North Notes
Spokane-North Rotary Club
March 27, 2023
            March 31: Social starting at 5:30 p.m. honoring Brian Hipperson’s retirement.  Salads and desserts welcomed.  The event is at the home of Michelle and Terry Fossum. 
            April 3: (No lunch planned.) Noon tour of new downtown stadium.   Sign-up required.  Hard hats will be provided.  Meet northeast of the project, near the Boy Scout office on Washington.
              President Melinda Keberle continues to invite members to consider serving on the club board of directors, including secretary.  Presidential candidates can consider a quarterly system or a full year term.  Steve Boharski serves as 4th quarter club president until the new Rotary year starts on July 1.
            Melinda displayed a large “gum drop tower” poster by the 3rd grade students at Holmes Elementary, using club-sponsored kits from the Mobius Science Center.  A large array of thank-you notes accompanied the other poster.
 Happy Bucks: 
            Steve Boharski enjoyed sun, swimming and snorkeling in Belize.
            Jerry Logan added $1 for club member John Mailliard’s donation to the Lumen scholarship fund.
Human Trafficking spurs special challenges
            “Human trafficking is a process, not an event,” Stephanie Pratt told the club at the March 27 luncheon.
            In a Zoom talk, Pratt described the details of illegal trafficking and shared an eight page handout, saying that incidents of the crimes are statewide, nationwide and globally.
            Pratt is the Victims of Crime Program Manager and Anti-Human Trafficking lead for the state’s Office of Victims Advocacy (OCVA).
            With more than 30 years of experience in victims services, she currently oversees state and federal grants for support and assistance for victims/survivors of labor and sex trafficking.
             “My job is to get funding out the door,” she said.
            Trafficking involves men and women and youth, Pratt said.  Cases can involve cash, forced servitude, jewelry, car-jacking, stealing drugs, or a number of other items, she said.
            Though incidents are statewide, she said, accurate totals are difficult because many victims choose not to prosecute, for fear, family connections or many other reasons.  “Often, boys and men don’t want to seem vulnerable or weak,” Pratt said.
            “Human trafficking is much more than sex trafficking,” she said.
            Her handout said: “There is no one face of human trafficking.  All ages, genders, races, religions and nationalities are exploited by traffickers into all forms of labor and services.”
            In many cases involving young men and women, the assailants often “take their cell phones away and keep them isolated” to avoid helpful communications, Pratt said.

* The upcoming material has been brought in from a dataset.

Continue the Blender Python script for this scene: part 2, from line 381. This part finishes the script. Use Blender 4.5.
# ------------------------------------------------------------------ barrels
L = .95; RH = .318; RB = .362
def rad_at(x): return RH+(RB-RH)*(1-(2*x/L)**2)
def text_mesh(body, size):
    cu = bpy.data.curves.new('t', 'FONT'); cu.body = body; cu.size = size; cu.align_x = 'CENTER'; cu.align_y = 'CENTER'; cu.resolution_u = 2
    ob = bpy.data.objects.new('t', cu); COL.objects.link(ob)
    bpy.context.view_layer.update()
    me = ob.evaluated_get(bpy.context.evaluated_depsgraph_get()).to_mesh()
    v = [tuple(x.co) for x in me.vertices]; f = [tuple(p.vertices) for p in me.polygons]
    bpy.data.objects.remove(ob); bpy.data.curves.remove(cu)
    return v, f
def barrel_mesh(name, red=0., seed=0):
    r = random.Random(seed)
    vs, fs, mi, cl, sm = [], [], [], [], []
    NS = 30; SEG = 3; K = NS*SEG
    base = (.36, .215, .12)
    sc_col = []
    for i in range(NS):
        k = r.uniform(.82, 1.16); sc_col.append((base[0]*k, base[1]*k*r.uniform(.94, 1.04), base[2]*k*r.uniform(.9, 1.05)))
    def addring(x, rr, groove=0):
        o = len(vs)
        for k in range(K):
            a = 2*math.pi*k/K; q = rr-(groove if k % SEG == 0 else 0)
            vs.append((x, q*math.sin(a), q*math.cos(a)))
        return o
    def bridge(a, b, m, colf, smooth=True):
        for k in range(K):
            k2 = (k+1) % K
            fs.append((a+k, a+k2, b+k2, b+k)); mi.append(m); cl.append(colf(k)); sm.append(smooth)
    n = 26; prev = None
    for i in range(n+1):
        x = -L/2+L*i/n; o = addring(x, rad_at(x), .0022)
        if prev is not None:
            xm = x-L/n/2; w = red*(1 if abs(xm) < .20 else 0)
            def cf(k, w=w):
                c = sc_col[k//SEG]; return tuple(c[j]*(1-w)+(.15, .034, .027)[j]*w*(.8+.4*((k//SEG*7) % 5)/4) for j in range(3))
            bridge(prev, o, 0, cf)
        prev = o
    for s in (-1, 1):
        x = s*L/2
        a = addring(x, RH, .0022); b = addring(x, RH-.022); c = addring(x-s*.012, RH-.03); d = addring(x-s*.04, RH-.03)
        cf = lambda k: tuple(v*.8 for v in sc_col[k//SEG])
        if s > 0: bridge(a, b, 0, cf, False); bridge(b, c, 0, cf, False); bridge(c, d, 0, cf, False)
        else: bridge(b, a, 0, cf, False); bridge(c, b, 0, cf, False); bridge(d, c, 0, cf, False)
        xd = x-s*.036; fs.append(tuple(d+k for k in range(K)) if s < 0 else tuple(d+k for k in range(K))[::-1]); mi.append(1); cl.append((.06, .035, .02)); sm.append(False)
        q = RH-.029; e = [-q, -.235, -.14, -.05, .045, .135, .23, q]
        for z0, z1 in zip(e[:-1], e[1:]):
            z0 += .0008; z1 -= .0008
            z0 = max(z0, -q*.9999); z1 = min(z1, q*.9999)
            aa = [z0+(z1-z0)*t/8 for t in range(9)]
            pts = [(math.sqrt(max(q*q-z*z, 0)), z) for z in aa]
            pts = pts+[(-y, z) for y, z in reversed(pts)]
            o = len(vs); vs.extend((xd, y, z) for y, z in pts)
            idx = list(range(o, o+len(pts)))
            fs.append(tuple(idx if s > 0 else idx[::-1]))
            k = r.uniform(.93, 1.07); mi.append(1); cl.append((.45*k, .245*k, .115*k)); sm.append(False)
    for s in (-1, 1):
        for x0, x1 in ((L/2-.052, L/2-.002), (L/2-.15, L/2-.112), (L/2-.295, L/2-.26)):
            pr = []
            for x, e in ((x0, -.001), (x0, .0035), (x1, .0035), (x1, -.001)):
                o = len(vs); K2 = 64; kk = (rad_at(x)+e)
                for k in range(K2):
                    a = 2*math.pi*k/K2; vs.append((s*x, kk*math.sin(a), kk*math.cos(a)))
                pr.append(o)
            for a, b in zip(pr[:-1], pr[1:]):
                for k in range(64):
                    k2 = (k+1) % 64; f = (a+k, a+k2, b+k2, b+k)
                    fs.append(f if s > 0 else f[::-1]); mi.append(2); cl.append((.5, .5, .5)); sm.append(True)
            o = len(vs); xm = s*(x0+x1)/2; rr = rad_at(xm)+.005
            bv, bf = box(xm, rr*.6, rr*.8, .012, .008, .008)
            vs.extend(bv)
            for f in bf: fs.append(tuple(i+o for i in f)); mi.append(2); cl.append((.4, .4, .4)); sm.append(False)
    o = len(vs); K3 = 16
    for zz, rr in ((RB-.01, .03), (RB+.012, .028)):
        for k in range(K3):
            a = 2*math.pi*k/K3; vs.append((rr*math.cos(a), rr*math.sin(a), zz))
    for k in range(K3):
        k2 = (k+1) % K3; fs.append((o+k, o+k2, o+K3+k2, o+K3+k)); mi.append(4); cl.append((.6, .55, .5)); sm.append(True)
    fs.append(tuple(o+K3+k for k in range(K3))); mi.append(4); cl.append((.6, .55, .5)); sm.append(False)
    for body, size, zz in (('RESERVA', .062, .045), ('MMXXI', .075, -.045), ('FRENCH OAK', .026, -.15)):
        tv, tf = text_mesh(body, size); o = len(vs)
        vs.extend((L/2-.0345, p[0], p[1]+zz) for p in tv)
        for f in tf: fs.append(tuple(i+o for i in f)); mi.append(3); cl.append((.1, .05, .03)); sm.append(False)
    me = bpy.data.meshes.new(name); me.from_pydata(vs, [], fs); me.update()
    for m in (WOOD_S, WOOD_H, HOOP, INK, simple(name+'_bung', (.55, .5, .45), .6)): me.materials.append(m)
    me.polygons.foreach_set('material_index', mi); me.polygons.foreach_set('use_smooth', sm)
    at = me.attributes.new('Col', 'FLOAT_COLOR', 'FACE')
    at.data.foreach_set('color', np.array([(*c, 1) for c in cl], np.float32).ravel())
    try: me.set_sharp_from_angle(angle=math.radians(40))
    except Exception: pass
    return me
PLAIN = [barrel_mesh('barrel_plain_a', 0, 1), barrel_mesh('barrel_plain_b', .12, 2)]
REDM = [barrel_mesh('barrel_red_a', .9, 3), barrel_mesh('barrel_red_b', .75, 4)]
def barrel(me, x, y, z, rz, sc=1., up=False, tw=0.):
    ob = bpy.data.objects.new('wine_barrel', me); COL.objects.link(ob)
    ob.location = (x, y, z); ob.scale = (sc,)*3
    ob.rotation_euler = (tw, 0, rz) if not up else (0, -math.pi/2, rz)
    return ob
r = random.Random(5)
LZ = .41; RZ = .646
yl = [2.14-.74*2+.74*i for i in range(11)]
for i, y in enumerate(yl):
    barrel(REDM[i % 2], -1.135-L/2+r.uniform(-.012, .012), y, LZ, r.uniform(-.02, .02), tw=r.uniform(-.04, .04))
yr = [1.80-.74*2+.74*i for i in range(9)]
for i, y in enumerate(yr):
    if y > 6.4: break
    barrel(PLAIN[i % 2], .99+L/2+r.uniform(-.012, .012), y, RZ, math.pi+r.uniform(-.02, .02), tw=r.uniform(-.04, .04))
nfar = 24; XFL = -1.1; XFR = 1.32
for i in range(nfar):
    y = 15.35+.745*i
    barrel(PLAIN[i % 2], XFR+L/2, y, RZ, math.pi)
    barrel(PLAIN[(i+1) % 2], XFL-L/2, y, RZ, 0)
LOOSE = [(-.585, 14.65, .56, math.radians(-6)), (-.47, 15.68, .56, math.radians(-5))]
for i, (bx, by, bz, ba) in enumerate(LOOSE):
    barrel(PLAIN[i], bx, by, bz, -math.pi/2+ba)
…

            “Some people just fall off the grid,” she said.
            “Human trafficking can be gang-based, family-based or some with drug addictions,” she said, adding that a group in the Wenatchee area preyed on young LGBT persons for “survival sex.”
            Misuse of on-line sources for human trafficking, she said is so large “it’s scary.”
            Pratt said some 400 volunteers have been trained about trafficking, “trying to increase awareness.”  She added the state legislature also has bills pending to try to deal with the issues.